“In my view the federal government has a right to enforce the Constitution, which means to protect the Constitutional right of all citizens. If the cause of the riot was the denial of Constitutional rights to any group of citizens, I believe if need be the federal government should protect the rights of those citizens by bayonet if necessary.”
-Ronald Reagan
Conservatives believe in states’ rights and in limited government, so that means that the federal government should never interfere in the decisions of states, right?
Columnist David French seems to be making that case in his column entitled “Trump’s Intervention in Portland Shows that the Republican Party Has Lost Its Way on States’ Rights.”
He’s absolutely wrong.
His point is that somehow the federal government under the Trump Administration sending in troops to help protect cities somehow equates to the federal government under the Obama Administration preventing Arizona from cracking down on illegal immigration.
French goes on to criticize Republicans for larger deficits, he notes that Fox News personality Tucker Carlson once embraced a platform of liberal Democrat candidate Elizabeth Warren, and seems to have a problem with the federal government telling states they can’t have sanctuary cities for immigrants.

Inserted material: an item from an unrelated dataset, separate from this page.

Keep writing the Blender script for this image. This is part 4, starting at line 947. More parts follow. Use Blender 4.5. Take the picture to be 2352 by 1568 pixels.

And therefore because of this the Republican Party has somehow lost its way. He even seems to question the sincerity of the Tea Party during the Obama presidency.
This is an absolutely ludicrous thought process by French. First of all, French knows full well the Republican Party needed the Democrat Party to pass its budgets, due to needing a 60-vote filibuster majority in the Senate. Secondly, Tucker Carlson is one person and doesn’t represent the Republican Party and all conservatives.

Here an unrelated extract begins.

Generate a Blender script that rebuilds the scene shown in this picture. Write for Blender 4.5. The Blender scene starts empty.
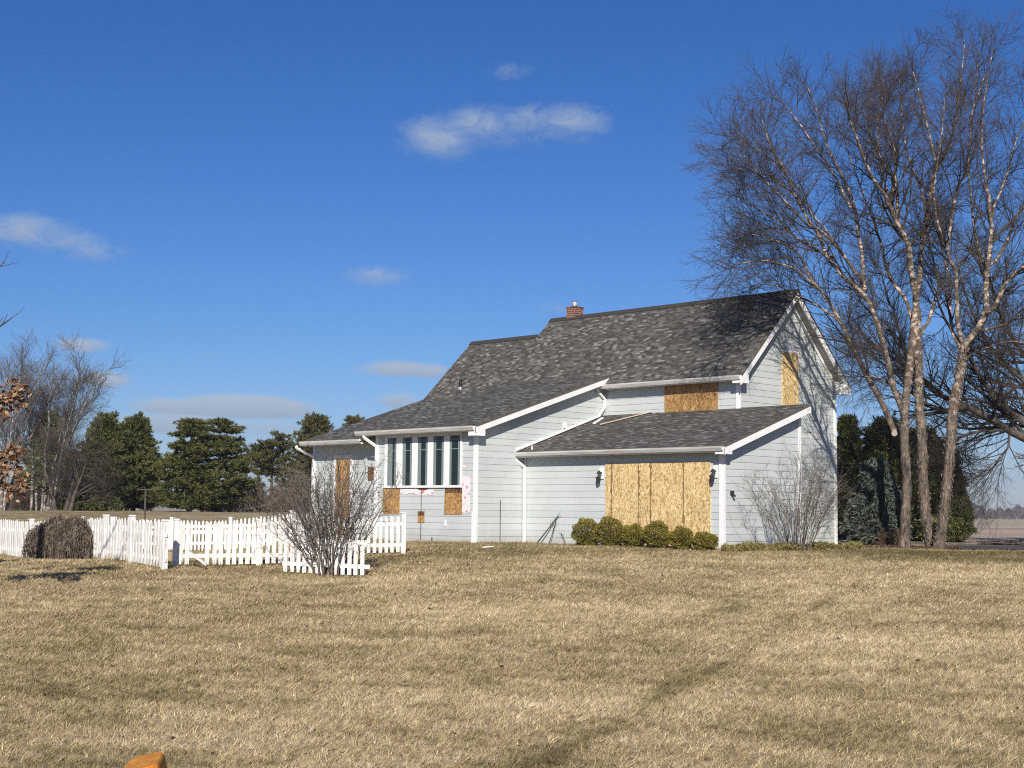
import bpy, math
import numpy as np
from mathutils import Vector
rng = np.random.default_rng(7)
S = bpy.context.scene
COL = S.collection
R_ = math.radians
PI = math.pi

# ------------------------------------------------------------------ camera (fitted to the house geometry)
CAM = np.array([24.6036, -32.3613, 0.9825])
YAW, PITCH, ROLL, FPX = 0.7936, R_(4.993), R_(0.5723), 1459.94
Fv = np.array([-math.sin(YAW) * math.cos(PITCH), math.cos(YAW) * math.cos(PITCH), math.sin(PITCH)])
R0 = np.array([math.cos(YAW), math.sin(YAW), 0.0])
U0 = np.cross(R0, Fv)
Rv = R0 * math.cos(ROLL) + U0 * math.sin(ROLL)
Uv = U0 * math.cos(ROLL) - R0 * math.sin(ROLL)
Fh = np.array([-math.sin(YAW), math.cos(YAW), 0.0])      # horizontal view direction
Lh = np.array([math.cos(YAW), math.sin(YAW), 0.0])       # to the right of it


def ray(px, py):
    d = Fv + Rv * (px - 512) / FPX - Uv * (py - 384) / FPX
    return d / d.dot(Fh)


def P(px, py, s):
    return CAM + ray(px, py) * s


def onY(px, py, Y):
    d = ray(px, py)
    return CAM + d * (Y - CAM[1]) / d[1]


def onX(px, py, X):
    d = ray(px, py)
    return CAM + d * (X - CAM[0]) / d[0]


def sl(x, y):
    """distance along the street-to-house axis, and sideways from it"""
    dx, dy = np.asarray(x) - CAM[0], np.asarray(y) - CAM[1]
    return dx * Fh[0] + dy * Fh[1], dx * Lh[0] + dy * Lh[1]


def smooth(a, b, x):
    t = np.clip((np.asarray(x, float) - a) / (b - a), 0, 1)
    return t * t * (3 - 2 * t)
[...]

But those two points don’t have much to do with his general statement about how supposedly Republicans believe in big government now because they are not allowing states to provide sanctuary for illegal immigrants and because they are sending in federal officials to stop violent protests.
That point is probably the most ludicrous of them all. French has been an attorney, so he knows there are laws on the books about illegal immigration. States cannot purposefully help illegal immigrants. The federal government has a responsibility to prevent this from happening. And illegal immigration is not something that can affect just one state. If one state allows entry to illegals and them offers them safe harbor, then they can easily cross other state lines.

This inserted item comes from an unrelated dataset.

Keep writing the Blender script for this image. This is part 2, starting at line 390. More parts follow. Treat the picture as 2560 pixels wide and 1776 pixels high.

Also, California’s law put its own citizens at odds with the federal law, making business owners pay a fine to help federal immigration officials do their jobs.
French must also know that Democrat mayors are turning a blind eye to looters and violent protesters. The federal government has an obligation there also if cities are not going to do their jobs.
This is not big government. He mentions federalism several times, as though federalism is some libertarian philosophy that says the federal government never gets to do anything. Maybe he’s getting Alexander Hamilton and Thomas Jefferson mixed up.
The Federalist Party in the early founding of our country was not the libertarian party — that was Thomas Jefferson’s Democratic-Republican Party. Federalists believed in a central bank, a centralized military, and a strong centralized government. (Although admittedly they probably did not envision it becoming the great behemoth it is today!)
Federalists never believed in no federal government; they believed in limited federal government. They always believed that it had certain responsibilities.
Although government’s power and authority should often be curtailed, there are times in which the federal government should become involved in what the state does, and there are times in which the state should become involved in what cities do.
Suppose that a state chose to segregate their schools again. And then the Trump administration came in and told the state that they could not do that. Would French then start complaining that Republicans didn’t believe in states’ right? I would hope not! Because the federal government has an obligation to make sure that its citizens’ civil rights are not violated.
This concept is nothing new to conservatives.
Ronald Reagan and William Buckley, Jr. discussed these matters on Firing Line even before Reagan was president.
“In my view the federal government has a right to enforce the Constitution, which means to protect the Constitutional right of all citizens,” Reagan said. “If the cause of the riot was the denial of Constitutional rights to any group of citizens, I believe if need be the federal government should protect the rights of those citizens by bayonet if necessary.”
So this concept of the federal government needing to interfere is nothing new. It is a concept that even Reagan espoused more than 40 years ago.
French seems to misunderstand certain parts of conservatism. Yes, we believe in limited government. But we do believe that the federal government has a role. And it is important to understand what its role is. Comparing allowing a state to protect its citizens by fighting illegal immigration versus a city requiring all of its citizens to do something is a fallacy.